Let's try to ignore my poor wording (like NE regional traffic) because we both know what I'm talking about. I guess the way people respond to this sort of thing depends on their motivations. Since I'm in the business of providing a service, I want to provide the best service possible to my customers. So, let's look at my customer who wants to send a packet to your network. Right now, it leaves my network, travels over one of the super-mega-conglomo backbone providers which I'm connected to, and then gets to your network. Now, if in the interest of bettering that, I throw a couple of T3s in to the NAPs I can get to, and directly peer with your network in those places, we all of a sudden have greatly increased performance in both directions. Thus, I have happier customers. Now since on my network, inbound and outbound traffic are almost the same, your customers should also enjoy the same increased performance as mine. Also, by virtue of the fact that my only "upstream" connections are in Boston, if you are peered with any of those other providers, they will dump the packets onto your network as close to Boston as they can. If I'm good enough to bring them half way across the country, I'm doing you a favor while helping myself. Brian On Wed, 7 Oct 1998, Randy Bush wrote:
I should certainly agree. But, having been through this before, I know I have to deal with silly policies which don't apply to all situations. My traffic is entirely NE regional right now.

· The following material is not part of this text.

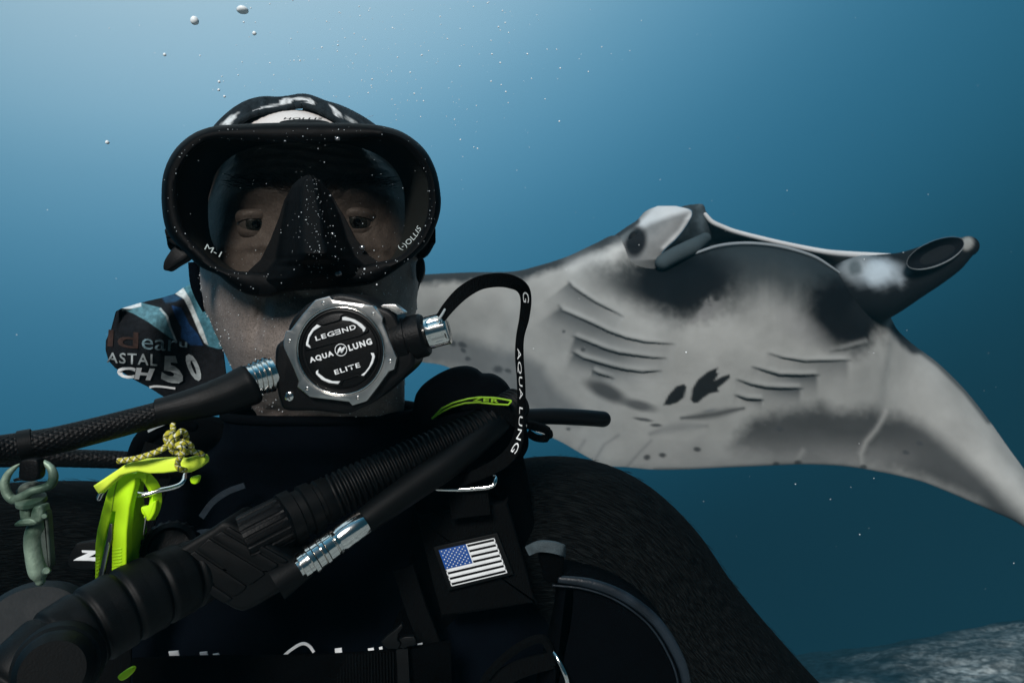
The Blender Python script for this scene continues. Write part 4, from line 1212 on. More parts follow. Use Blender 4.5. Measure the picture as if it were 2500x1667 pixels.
# raised panel edges around the accents
mb = MB()
for L in [[(650, 680), (640, 600), (690, 500), (760, 425), (830, 440), (985, 398), (1000, 355), (1040, 340), (1150, 380), (1240, 440), (1262, 500), (1180, 545), (940, 610), (720, 668), (650, 680)],
          [(735, 870), (740, 930), (810, 990), (900, 1022), (980, 1020), (1010, 970), (1150, 925), (1180, 940), (1215, 940), (1290, 850), (1335, 760), (1320, 705)]]:
    p = arc_resample(z3(L), 120)
    tube_pts(mb, [rf(a, b, 1.2) for a, b in p], np.full(120, 1.3 * rk), 8)
mb.build("panel_edge", M['rubber'], pc, angle=None)
def rot_frame_pt(zx, zy):
    du, dv = Z3(zx, zy); c_, s_ = math.cos(math.radians(17)), math.sin(math.radians(17))
    return du * c_ + dv * s_, -du * s_ + dv * c_
def rtxt(u, v, w=0.0):
    c_, s_ = math.cos(math.radians(17)), math.sin(math.radians(17))
    return rf(u * c_ - v * s_, u * s_ + v * c_, w)
def reg_text(body, cx, cy, wpx, hpx, **kw):
    u, v = rot_frame_pt(cx, cy)
    mb = MB(); text_in_box(mb, body, rtxt, (u - wpx / 2, v - hpx / 2, u + wpx / 2, v + hpx / 2), w=2.6, **kw); mb.build("lettering", M['white'], pc, angle=None)
reg_text("LEG", 840, 548, 49, 11.5, spacing=1.15, bold=.018)
# mirrored E drawn as a plain glyph of three bars
u, v = rot_frame_pt(965, 512)
mb = MB()
for dy in (-5, 0, 5): slab(mb, [(u - 7, v + dy - 1.1), (u + 6, v + dy - 1.1), (u + 6, v + dy + 1.1), (u - 7, v + dy + 1.1)], lambda a, b, w=0: rtxt(a, b, w + 2.8), 1.5, .3, 1)
slab(mb, [(u + 4.6, v - 6.1), (u + 7, v - 6.1), (u + 7, v + 6.1), (u + 4.6, v + 6.1)], lambda a, b, w=0: rtxt(a, b, w + 2.7), 1.5, .3, 1)
mb.build("lettering", M['white'], pc, angle=50)
reg_text("ND", 1075, 480, 35, 11.5, spacing=1.15, bold=.018)
reg_text("AQUA", 803, 752, 62, 15.5, spacing=1.25, bold=.045)
reg_text("LUNG", 1180, 632, 60, 15.5, spacing=1.25, bold=.045)
reg_text("ELITE", 1050, 862, 66, 11.5, spacing=1.15, bold=.018)
u, v = rot_frame_pt(993, 683)
mb = MB()
tl = []
for a in np.linspace(0, 2 * np.pi, 49): tl.append([rtxt(u + r_ * math.cos(a), v + r_ * math.sin(a), w_) for r_, w_ in ((15.4, 2), (15.2, 3), (13.6, 3), (13.4, 2))])
mb.loft(tl, True)
zig = [(-12, -5.5), (-6, 3.5), (0, 8), (2.5, 7), (1.5, 1.5), (9, 5), (12.5, 3), (6, -3), (0.5, -8), (-2.5, -6.5), (-1.5, -1), (-8, -5.5), (-11, -7)]
slab(mb, [(u + a, v + b) for a, b in zig], lambda a, b, w=0: rtxt(a, b, w + 3.0), 2, .4, 1)
mb.build("emblem", M['white'], pc, angle=50)
# adjusting knob side
def rz(x, y, w): u, v = Z3(x, y); return rf(u, v, w)
mb = MB(); lathe(mb, rz(1380, 650, -62), rz(1770, 548, -62), [(0, 50 * rk), (.3, 56 * rk), (.55, 56 * rk), (.56, 53 * rk), (.62, 53 * rk), (.63, 56 * rk), (.93, 55 * rk), (1, 50 * rk)], 48)
mb.build("knob_base", M['rubber'], reg, angle=30)
def flats(t, th):
    if t < .31: return np.ones_like(th)
    e = 1 if .42 < t < .93 else .0
    return 1 - e * .10 * np.clip(np.cos(th * 6) - .1, 0, 1) ** .6
mb = MB(); lathe(mb, rz(1690, 562, -62), rz(1990, 484, -62), [(0, 33 * rk), (.2, 34 * rk), (.24, 33 * rk), (.245, 30 * rk), (.29, 30 * rk), (.30, 38 * rk), (.34, 41 * rk), (.41, 41.5 * rk), (.46, 41.5 * rk), (.6, 41.5 * rk), (.8, 41.5 * rk), (.9, 41.5 * rk), (.95, 41.5 * rk), (.985, 40 * rk), (1, 37 * rk), (.99, 20 * rk), (.985, 1 * rk)], 96, flats)
mb.build("knob", M['chrome'], reg, angle=28)
lev = [(1355, 266), (1382, 252), (1498, 250), (1592, 325), (1588, 338), (1540, 350), (1518, 352), (1440, 302), (1375, 285)]
mb = MB(); slab(mb, z3(lev), rfn(-26), 30, 2.0)
for i in range(9):
    for j in range(5):
        x = 1400 + i * 17 + j * 12; y = 262 + j * 13 + i * 2.5
        if inside(np.array([x]), np.array([y]), lev)[0]:
            u, v = Z3(x, y); blob(mb, rf(u, v, -26), 1.5 * rk, ICO1)
mb.build("lever", M['steel'], reg, angle=40)
u, v = Z3(448, 1145)
mb = MB(); lathe(mb, rf(u, v, -26), rf(u, v, -14), [(0, 13 * rk), (.5, 13 * rk), (.85, 11.5 * rk), (1, 8 * rk), (1, .5 * rk)], 32)
sc_ = mb.build("cap_screw", M['chrome'], reg, angle=40)
mb = MB()
for a in (20, 110):
    c_, s_ = math.cos(math.radians(a)), math.sin(math.radians(a))
    slab(mb, [(u + c_ * p - s_ * q_, v + s_ * p + c_ * q_) for p, q_ in ((-8, -1.2), (8, -1.2), (8, 1.2), (-8, 1.2))], rfn(-13.3 + (a > 50) * .3), 2, .3, 1)
mb.build("slot", M['darksteel'], sc_, angle=40)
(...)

i very much doubt this. your traffic is world-wide. the people who pay you just happen to be only in the US NE. and this mis-conception is the basis of your problem.
I think I'm being a hell of a sport by delivering it down to say MAE East and AADS or something like that. When I have that established, and someone then comes back and tells me that they won't peer just because I don't have a West coast presence, I think that's rediculous.

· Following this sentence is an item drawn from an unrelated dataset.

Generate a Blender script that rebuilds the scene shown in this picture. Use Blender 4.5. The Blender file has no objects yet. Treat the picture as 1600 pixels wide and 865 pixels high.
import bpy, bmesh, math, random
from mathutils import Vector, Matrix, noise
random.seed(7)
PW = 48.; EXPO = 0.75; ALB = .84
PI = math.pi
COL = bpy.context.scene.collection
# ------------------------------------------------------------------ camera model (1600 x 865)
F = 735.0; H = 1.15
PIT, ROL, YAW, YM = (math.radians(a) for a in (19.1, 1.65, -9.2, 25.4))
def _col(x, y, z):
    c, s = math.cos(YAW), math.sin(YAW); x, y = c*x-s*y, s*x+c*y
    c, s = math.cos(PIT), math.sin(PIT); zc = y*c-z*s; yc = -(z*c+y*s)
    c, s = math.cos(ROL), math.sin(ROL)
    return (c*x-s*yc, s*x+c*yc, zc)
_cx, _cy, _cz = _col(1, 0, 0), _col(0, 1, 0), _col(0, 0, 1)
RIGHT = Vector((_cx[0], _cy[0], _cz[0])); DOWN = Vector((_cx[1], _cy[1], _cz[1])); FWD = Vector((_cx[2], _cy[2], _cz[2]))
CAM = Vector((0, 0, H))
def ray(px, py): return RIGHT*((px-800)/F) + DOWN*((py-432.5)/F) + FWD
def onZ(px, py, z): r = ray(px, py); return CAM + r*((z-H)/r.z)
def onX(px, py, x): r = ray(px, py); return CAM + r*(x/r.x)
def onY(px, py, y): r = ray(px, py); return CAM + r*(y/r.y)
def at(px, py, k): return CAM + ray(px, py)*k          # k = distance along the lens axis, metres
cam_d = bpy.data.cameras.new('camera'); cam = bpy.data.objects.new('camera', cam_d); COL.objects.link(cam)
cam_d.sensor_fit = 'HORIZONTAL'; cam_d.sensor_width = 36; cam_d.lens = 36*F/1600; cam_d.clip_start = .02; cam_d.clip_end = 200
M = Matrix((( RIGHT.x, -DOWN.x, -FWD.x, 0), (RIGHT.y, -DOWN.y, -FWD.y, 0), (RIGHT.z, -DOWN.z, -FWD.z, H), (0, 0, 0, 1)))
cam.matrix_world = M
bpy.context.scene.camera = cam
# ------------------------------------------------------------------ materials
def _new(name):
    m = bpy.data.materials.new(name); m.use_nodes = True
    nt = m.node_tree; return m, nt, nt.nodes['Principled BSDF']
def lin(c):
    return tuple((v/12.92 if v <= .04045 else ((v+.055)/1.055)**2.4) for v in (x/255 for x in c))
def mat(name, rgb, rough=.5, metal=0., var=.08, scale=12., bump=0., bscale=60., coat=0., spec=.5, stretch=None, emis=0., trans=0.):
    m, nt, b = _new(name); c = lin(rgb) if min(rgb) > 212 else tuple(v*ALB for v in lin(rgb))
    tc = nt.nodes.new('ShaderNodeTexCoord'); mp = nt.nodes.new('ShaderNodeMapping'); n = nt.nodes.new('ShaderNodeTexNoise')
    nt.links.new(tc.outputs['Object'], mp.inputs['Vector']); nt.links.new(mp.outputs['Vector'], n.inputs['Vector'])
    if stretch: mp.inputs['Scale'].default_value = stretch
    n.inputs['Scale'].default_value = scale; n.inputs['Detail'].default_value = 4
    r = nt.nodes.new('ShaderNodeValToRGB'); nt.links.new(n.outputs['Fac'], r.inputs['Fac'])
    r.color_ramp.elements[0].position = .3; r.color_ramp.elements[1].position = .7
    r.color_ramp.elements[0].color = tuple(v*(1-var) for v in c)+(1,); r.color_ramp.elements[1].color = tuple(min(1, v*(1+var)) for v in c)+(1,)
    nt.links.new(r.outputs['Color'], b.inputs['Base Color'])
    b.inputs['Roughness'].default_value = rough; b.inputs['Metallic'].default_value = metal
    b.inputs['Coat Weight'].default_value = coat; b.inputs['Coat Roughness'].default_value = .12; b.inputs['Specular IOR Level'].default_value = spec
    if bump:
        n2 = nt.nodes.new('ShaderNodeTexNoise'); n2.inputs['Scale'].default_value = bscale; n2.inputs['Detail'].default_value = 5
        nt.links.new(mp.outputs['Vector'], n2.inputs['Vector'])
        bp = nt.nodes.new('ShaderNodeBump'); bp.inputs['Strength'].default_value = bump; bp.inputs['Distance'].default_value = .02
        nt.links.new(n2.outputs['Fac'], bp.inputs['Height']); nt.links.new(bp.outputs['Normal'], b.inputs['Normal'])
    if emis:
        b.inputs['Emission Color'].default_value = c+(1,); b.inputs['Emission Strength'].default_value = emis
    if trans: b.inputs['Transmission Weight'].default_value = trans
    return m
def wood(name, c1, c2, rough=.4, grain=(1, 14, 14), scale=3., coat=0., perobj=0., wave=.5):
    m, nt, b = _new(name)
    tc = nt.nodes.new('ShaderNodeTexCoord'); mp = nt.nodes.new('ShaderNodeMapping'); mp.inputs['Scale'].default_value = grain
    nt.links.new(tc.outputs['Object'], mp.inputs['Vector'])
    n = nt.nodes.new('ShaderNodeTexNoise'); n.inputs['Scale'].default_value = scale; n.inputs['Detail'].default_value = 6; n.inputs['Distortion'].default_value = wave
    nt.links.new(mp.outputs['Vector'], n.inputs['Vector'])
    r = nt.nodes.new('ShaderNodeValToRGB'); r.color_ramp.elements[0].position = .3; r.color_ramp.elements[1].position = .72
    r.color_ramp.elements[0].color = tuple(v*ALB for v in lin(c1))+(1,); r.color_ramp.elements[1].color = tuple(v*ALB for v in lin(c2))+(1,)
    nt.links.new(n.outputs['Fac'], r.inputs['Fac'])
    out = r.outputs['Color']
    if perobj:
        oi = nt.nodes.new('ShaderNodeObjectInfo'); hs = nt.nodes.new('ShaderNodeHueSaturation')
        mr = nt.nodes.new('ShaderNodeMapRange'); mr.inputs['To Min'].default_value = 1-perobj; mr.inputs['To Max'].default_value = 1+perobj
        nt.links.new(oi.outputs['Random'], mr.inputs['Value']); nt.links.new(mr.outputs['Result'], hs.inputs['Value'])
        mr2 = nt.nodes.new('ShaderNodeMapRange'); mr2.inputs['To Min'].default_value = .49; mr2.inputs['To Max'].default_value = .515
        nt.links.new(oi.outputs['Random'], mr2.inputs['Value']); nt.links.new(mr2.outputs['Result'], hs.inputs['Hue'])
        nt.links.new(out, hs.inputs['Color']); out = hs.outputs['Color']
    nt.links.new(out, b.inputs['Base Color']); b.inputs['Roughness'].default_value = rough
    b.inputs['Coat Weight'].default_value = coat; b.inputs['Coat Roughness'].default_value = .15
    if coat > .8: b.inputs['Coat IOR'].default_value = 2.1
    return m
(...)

the counter-argument would go something like this
so, you think it is fine for me to pay to carry your traffic across the country.

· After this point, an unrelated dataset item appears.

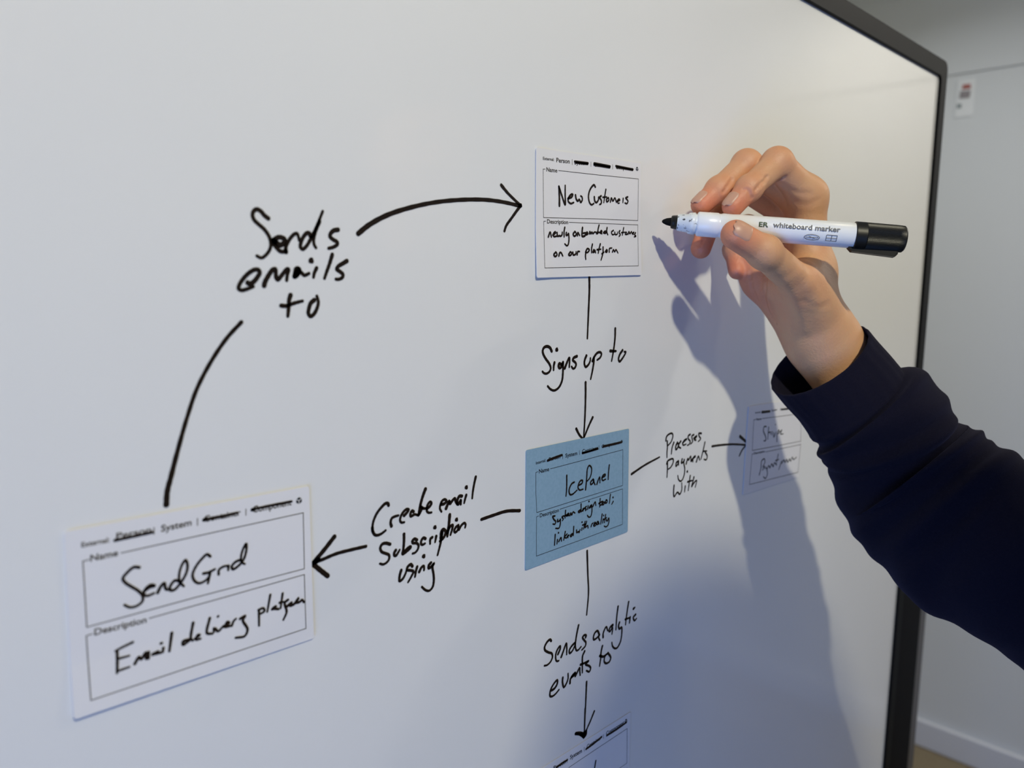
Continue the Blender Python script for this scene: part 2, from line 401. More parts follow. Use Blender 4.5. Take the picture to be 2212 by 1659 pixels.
write(HW, 'handwritten word "Payments"', [('R8', '''195 800 210 750 270 705 330 700 330 770 280 870 230 910; 210 760 210 900 200 1080
440 740 395 780 390 850 430 800 445 745 445 825
520 700 505 780 560 740 565 700 555 780 575 900 560 1040 520 1140 480 1165 440 1120 428 1050
605 800 640 690 655 720 700 640 705 750
*1.3 715 735 780 650 800 640 750 690 745 750
820 755 860 640 890 720; 1000 345 960 530 915 700; 960 535 1040 530
1010 560 1050 640 1030 710 980 705''')], 1.45, wb)
write(HW, 'handwritten word "With"', [('R8', '''350 1255 340 1380 350 1490 420 1400 470 1440 510 1350 512 1200
585 1270 572 1390; *1.3 628 962 633 967
690 1050 670 1200 648 1360; 635 1180 730 1150
768 1080 740 1200 720 1280 770 1200 825 1150 815 1220 795 1290''')], 1.45, wb)
write('drawn_arrow', 'arrow pointing right into the shadow', [('R8', '''1150 430 1350 402 1600 387 1870 402
*1.5 1740 220 1830 300 1905 370; 1875 400 1790 500 1725 630''')], 1.5, wb, taper=(1.1, 1, 1))
write('drawn_arrow', 'short slanting line right of the blue card', [('C7', '120 825 260 730 425 640')], 1.6, wb)
write(HW, 'handwritten words "Sends analytic"', [('R9', '''280 870 255 845 200 890 150 990 155 1050 230 1100 290 1120 305 1190 270 1280 200 1350 145 1364
415 1135 460 1020 455 975 400 1050 370 1150 375 1250 400 1275 430 1265
480 1190 520 1080 580 920 590 1000 588 1140
750 910 690 970 640 1060 650 1115 700 1070 760 940; 825 560 795 700 770 850 760 980 785 1060 820 1050 875 985
965 800 975 765 940 755 905 800 940 860 970 900 960 970 890 1050
1240 750 1200 670 1150 710 1120 800 1130 845 1200 800 1240 750 1225 800 1250 860
1315 800 1315 720 1375 590 1405 665
1490 590 1510 550 1460 590 1430 670 1450 680 1500 610 1490 735
1612 185 1590 350 1568 645
1640 500 1620 570 1640 630 1680 600 1685 720 1660 880 1600 1000 1550 1020 1500 970 1488 900
1822 95 1790 300 1760 545; 1755 440 1850 405; *1.1 1850 400 1840 510; *1.1 1918 230 1945 205
1960 345 1915 400 1940 465 1978 425''')], 1.6, wb)
write(HW, 'handwritten words "events to"', [('R10', '''1300 50 1275 160 1265 300 1243 450; *1.1 1250 245 1320 260 1400 200
1410 190 1465 280 1440 360 1370 395 1335 350 1350 260 1400 200
295 930 350 890 400 800 400 730 340 790 270 920 255 1040 290 1055 360 1010 435 920
510 680 505 770 535 870 580 800 615 700 615 600
655 790 660 720 700 640 760 580 740 630 680 680; *1.2 690 665 755 595
760 650 800 570 845 485 850 560 857 630
945 155 905 250 900 400 900 580; 865 420 940 390 1020 345
1020 350 965 410 1040 450 1065 490 1040 560 980 540''')], 1.6, wb)
write('drawn_arrow', 'vertical line below the blue card', [('F', '1268 1190 1269.5 1240 1271 1280 1267 1328')], 1.6, wb)
write('drawn_arrow', 'vertical arrow pointing down at the lowest card', [('R10', '985 762 975 1000 962 1290'), ('R11', '''1045 0 1033 300 1025 560
1240 65 1150 290 1080 450 1035 590; *1.3 840 548 930 535 1020 560; *1.8 960 560 1020 600; *1.7 1020 540 1015 630; 840 552 940 575 1012 640; *1.2 1065 480 1060 570 1015 635''')], 1.6, wb)

# ------------------------------------------------------------------ cards
def text_mesh(txt):
    cu = bpy.data.curves.new('t', 'FONT'); cu.body = txt; cu.size = 1.0; cu.fill_mode = 'FRONT'; cu.resolution_u = 3; cu.offset = 0.022
    o = bpy.data.objects.new('t', cu); COL.objects.link(o)
    dg = bpy.context.evaluated_depsgraph_get(); dg.update()
    me = bpy.data.meshes.new_from_object(o.evaluated_get(dg))
    v = np.array([x.co[:2] for x in me.vertices]); f = [tuple(p.vertices) for p in me.polygons]
    bpy.data.objects.remove(o); bpy.data.curves.remove(cu); bpy.data.meshes.remove(me)
    return v, f
CAPH = 0.729
def put_text(mb, txt, reg, x0, y0, x1, y1, cap, Y, yf):
    """baseline from (x0,y0) to (x1,y1), capital height cap, all in crop pixels"""
    v, f = text_mesh(txt)
    A = on_plane([P(reg, x0, y0)], Y)[0]; B = on_plane([P(reg, x1, y1)], Y)[0]; T = on_plane([P(reg, x0, y0-cap)], Y)[0]
    A, B, T = map(np.array, (A, B, T)); H = T-A
    mn, mx = v[:, 0].min(), v[:, 0].max()
    out = [A+(B-A)*((p[0]-mn)/max(mx-mn, 1e-6))+H*p[1]/CAPH for p in v]
    mb.add([(p[0], yf(p[0], p[1]), p[1]) for p in out], f)
def put_line(mb, reg, nums, Y, yf, w=0.35):
    pts = on_plane([P(reg, nums[i], nums[i+1]) for i in range(0, len(nums), 2)], Y)
    for a, c in zip(pts[:-1], pts[1:]):
        a = np.array(a); c = np.array(c); d = (c-a)/max(np.linalg.norm(c-a), 1e-9); n = np.array([-d[1], d[0]])*w*0.0005
        a = a-d*w*0.0004; c = c+d*w*0.0004
        k = 8; V = []
        for i in range(k+1):
            q = a+(c-a)*i/k; V += [q+n, q-n]
        mb.add([(p[0], yf(p[0], p[1]), p[1]) for p in V], [(2*i, 2*i+1, 2*i+3, 2*i+2) for i in range(k)])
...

then parallel logic says that we all should also think it fine if you pay to carry our traffic across the country. please install a cross- country link and peer on both coasts.
this is called hot potato, and is the general practice. check the meaning of 'peer' in the dictionary.
i suspect that the airlines do not consider you 'a heck of a sport' because you drove to the airport, and are 'ridiculous' enough to want to charge you for a plane ticket to san francisco.